I don’t doubt at all that winter is part of the Curse, but, on the other hand, I
can see clearly that “even in judgment He has remembered mercy” – that if there
has to be snow, He made it a beautiful white; that if there has to be bitter
cold, He made it sparkle like millions and millions of diamonds. He’s given me
a warm house to live in, a nice warm coat, a warm car to drive in. And He put
me here. In winter. Somehow I need to submit to Him in it. I need to be still
and know that He is God.
Interesting.
Another huge one for me is my job. I love my job, but it is
very, very hard. The pace is a mad frenzy and much of the time I feel totally
overwhelmed. I often have to pray even to go to work. I have to remind myself
the Lord knows the workload I’ve been given – and in reality He’s the One whose
given it to me (… for I serve the Lord Christ” Col 3:23). I have to remind myself
that He will help me, He always has helped me, His strength is made perfect in
my weakness (of which I have plenty to offer!). But I really believe this is
all an issue of submission to God. “Be still, Don, and know that I am God. Fear
not, for I am with thee. I will strengthen you, I will help you, I will uphold
you with the right hand of My righteousness. For I know the plans I have for
you, plans to do you good and not to harm you, plans to give you a future and a
hope.” I really believe this is a submission issue in my life. “Be still – even
at work.”
And then there is this body I live in. It hurts. All over.
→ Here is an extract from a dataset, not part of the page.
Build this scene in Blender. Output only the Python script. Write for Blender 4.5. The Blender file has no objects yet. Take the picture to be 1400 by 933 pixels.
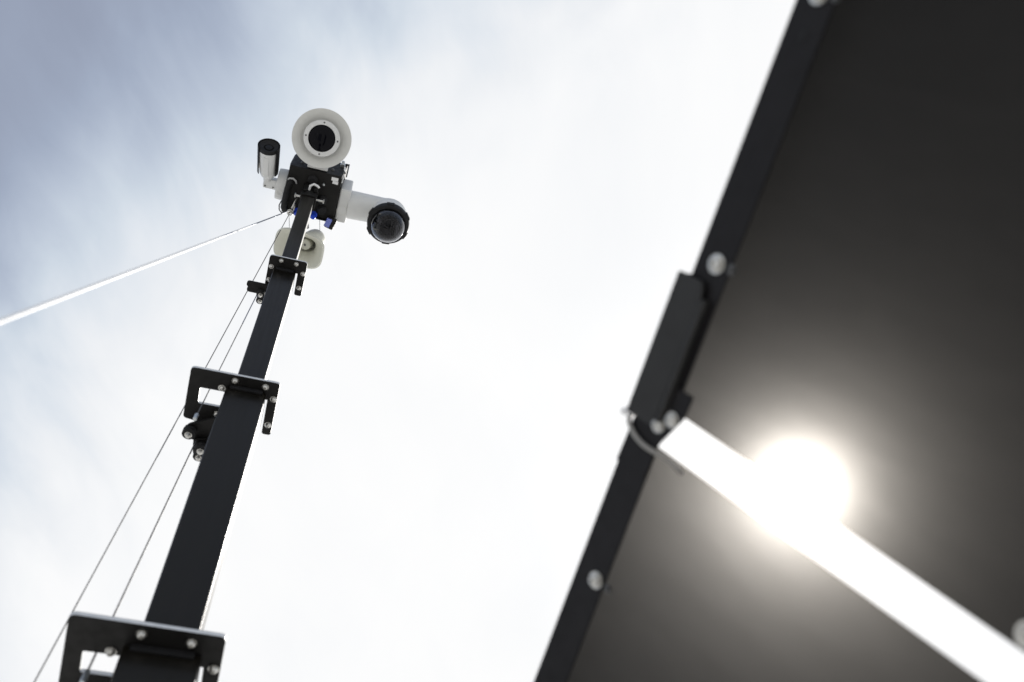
import bpy, bmesh, math, random
from mathutils import Vector, Matrix, noise
random.seed(7)
scene = bpy.context.scene
COL = scene.collection

# ------------------------------------------------------------------ camera
cam_data = bpy.data.cameras.new("camera")
cam = bpy.data.objects.new("camera", cam_data)
COL.objects.link(cam)
CAMROT = Matrix(((0.991597, 0.129367, 0.0), (0.112489, -0.862232, -0.493865), (-0.06389, 0.489715, -0.869539)))
cam.matrix_world = Matrix.Translation((0, 0, 1.6)) @ CAMROT.to_4x4()
cam_data.lens = 35.0
cam_data.sensor_width = 36.0
cam_data.clip_start = 0.02
cam_data.clip_end = 3000
cam_data.dof.use_dof = True
cam_data.dof.focus_distance = 3.3
cam_data.dof.aperture_fstop = 2.8
cam_data.dof.aperture_blades = 9
scene.camera = cam

# ------------------------------------------------------------------ light and sky
SUN = Vector((0.252199, 0.622191, 0.741130)).normalized()
SUN_EL = math.asin(SUN.z)
SUN_AZ = math.atan2(SUN.x, SUN.y)
sd = bpy.data.lights.new("sun", 'SUN')
sd.energy = 5.0
sd.angle = math.radians(0.53)
sd.color = (1.0, 0.965, 0.915)
sun = bpy.data.objects.new("sun", sd)
COL.objects.link(sun)
sun.rotation_euler = SUN.to_track_quat('Z', 'Y').to_euler()

world = bpy.data.worlds.new("World")
scene.world = world
world.use_nodes = True
wt = world.node_tree
wt.nodes.clear()


def nd(t, kind, **kw):
    n = t.nodes.new(kind)
    for k, v in kw.items():
        setattr(n, k, v)
    return n


class G:
    """tiny helper to wire math nodes"""
    def __init__(self, tree):
        self.t = tree

    def put(self, sock, v):
        if isinstance(v, bpy.types.NodeSocket):
            self.t.links.new(v, sock)
        else:
            sock.default_value = v

    def m(self, op, a, b=0.0, clamp=False):
        n = nd(self.t, 'ShaderNodeMath', operation=op, use_clamp=clamp)
        self.put(n.inputs[0], a)
        self.put(n.inputs[1], b)
        return n.outputs[0]

    def rng(self, v, a, b, c, d, smooth=True):
        n = nd(self.t, 'ShaderNodeMapRange', interpolation_type='SMOOTHSTEP' if smooth else 'LINEAR')
        self.put(n.inputs[0], v)
        for i, x in enumerate((a, b, c, d)):
            n.inputs[1 + i].default_value = x
        return n.outputs[0]

    def noise(self, vec, scale, detail=4, rough=.55, dist=0.0):
        n = nd(self.t, 'ShaderNodeTexNoise')
        if vec is not None:
            self.t.links.new(vec, n.inputs['Vector'])
        n.inputs['Scale'].default_value = scale
        n.inputs['Detail'].default_value = detail
        n.inputs['Roughness'].default_value = rough
        n.inputs['Distortion'].default_value = dist
        return n.outputs[0]

    def mix(self, f, a, b):
        n = nd(self.t, 'ShaderNodeMix', data_type='RGBA')
        self.put(n.inputs[0], f)
        self.put(n.inputs[6], a)
        self.put(n.inputs[7], b)
        return n.outputs[2]

    def ramp(self, v, pts):
        n = nd(self.t, 'ShaderNodeValToRGB')
        el = n.color_ramp.elements
        while len(el) < len(pts):
            el.new(0.5)
        for e, (p, c) in zip(el, pts):
            e.position = p
            e.color = (c[0], c[1], c[2], 1)
        self.put(n.inputs[0], v)
        return n.outputs[0]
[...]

All the time. I’m still trying to exercise and keep moving, but my legs are
pretty much shot and even my shoulders have gone weird on me. Nothing works. I
can’t hear, can’t see, can’t remember. I don’t like it. At all. But I have
prayed the Lord would take it away and up to this point at least, He has
allowed it all to go on. In fact it only gets worse. So what should I do? “Be still and know that I am God.”
Another submission issue.
Are these not all submission issues? I think so. I’m sure they
probably all sound petty and mundane – but, even as I type, I wonder if that
isn’t why I have a hard time grasping what James really means by “Submit
yourselves therefore to God.” Maybe it’s hard to see because I’m wanting to
make it into something big and “out there” instead of seeing that it’s really
all about the simple fabric of my everyday life, embracing His providence in
the seemingly unimportant details of my everyday life? “He that is faithful in
that which is least, is faithful also in much.” “Despise not the day of small
beginnings.”
Isn’t this exactly where Jesus meets us? Think about it –
when He wants to teach eternal truth, how does He begin? “A man went out to sow
his seed …” Pretty mundane, no? But isn’t that where we all live? Isn’t that
where our faith had better show up – in the seemingly mundane of our everyday
lives? And doesn’t it make sense that, if we’re going to truly submit to God,
it needs to happen in the minutes and seconds of our everyday lives?
I think so. Even in the evil cold winter, even overwhelmed at
work, even in this hurting body – submit yourself to God. Submit to His wise providence.
Somewhere in my life I heard the little poem Madame Jeanne
Guyon wrote from prison:
“A little bird I am,
Shut from the fields of air,
And in my cage I sit and sing
To Him who placed me there.”
I think that’s a lot of what it really means to “Submit
yourselves, therefore, to God …”
… a little bird.
“It is right and best for the people of God to leave
themselves with Him, … since by all their anxious cares, their striving and
struggling, their impatient desires, wars and fightings, … they cannot add one
cubit to their stature, … and it becomes them to submit to God … and be still and know that He is God.”